Через несколько минут князь Михаил Голицын узнал, что у него нет жены, нет дочери, нет имения, но взамен всех потерь он получил должность придворного шута…
Поразительно было пристрастие угрюмой Анны Иоанновны к шутам, придуркам, карликам, арапчатам, забавникам всякого рода. У нее на службе было шесть шутов мужского пола, двое достались по наследству от Петра: знаменитый Балакирев и козлобородый португалец Лакоста, в прошлом маклер и мелкий аферист. Петр подарил Лакосте необитаемый островок на Балтийском море и пожаловал титул царя Самоедского. Лакоста был хитер, неглуп и удивительно начитан в священном писании. Петр любил дискутировать с ним на религиозные темы. Лакоста и Педрилло-итальянец пользовались особой любовью Анны Иоанновны, создавшей специально для них орден Сан-Бенедетто — уменьшенную копию второго по значению русского ордена святого Александра Невского. Легко представить, как это «льстило» кавалерам высокого ордена — сановникам и генералам, но императрица любила унижать людей без всякой нужды. Скрипач Педрилло — его настоящее имя Пьетро Мира — приехал в Россию с итальянским театром, но предпочел музыке более прибыльную должность придворного шута. Он был в большом фаворе у Анны и Бирона. Они использовали его посредничество при найме итальянских певцов и танцоров, поручали ему покупку бриллиантов и прочих драгоценностей у обедневшей итальянской знати. Сохранилось поразительное по нагло-издевательскому тону письмо Педрилло к одному разорившемуся и «глупому до изумления» герцогу. Педрилло был силен, ловок, великолепно владел шпагой и еще лучше — кинжалом, его опасались задевать. Бирон, не разделявший пристрастия императрицы к шутам — он сам любил только деньги и лошадей, — делал исключение для Педрилло и даже заводил его для разных смешных проделок. Об одной из таких изрядных шуток рассказал Петр Долгоруков в своих записках о нравах при дворе Анны Иоанновны.
«Как-то Бирон сказал Педрилло: «Правда ли, что ты женат на козе?» — «Ваша светлость, не только женат, но моя жена беременна, и я надеюсь, мне дадут достаточно денег, чтобы прилично воспитать моих детей». Через несколько дней он сообщил Бирону, что жена его, коза, родила, и он просит, по старому русскому обычаю, прийти ее навестить и принести в подарок, кто сколько может, один-два червонца. На придворной сцене поставили кровать, положили в нее Педрилло с козой, и все, начиная с императрицы, — за ней двор, офицеры гвардии, — приходили кланяться козе и дарили ее. Это дикое шутовство принесло Педрилло 10 тысяч рублей».
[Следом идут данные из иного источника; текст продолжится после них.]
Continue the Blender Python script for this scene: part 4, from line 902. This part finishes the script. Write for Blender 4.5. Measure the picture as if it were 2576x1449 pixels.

Самым несчастным среди шутов был князь Никита Федорович Волконский. Он стал жертвой императрицыной мести его жене, в прошлом знаменитой красавице, презиравшей жирных и неопрятных дочерей царя Ивана Алексеевича. Едва укрепившись на троне, Анна своей монаршей волей постригла Волконскую в монастырь, а на ее мужа напялила шутовской колпак. Его зятьями были преуспевающие государственные мужи, братья Бестужевы, но даже эти родственные узы не помогли бедному старику. А самих Бестужевых, людей гордых и надменных с низшими, ничуть не смущала принадлежность родича к шутовской кувыр-коллегии.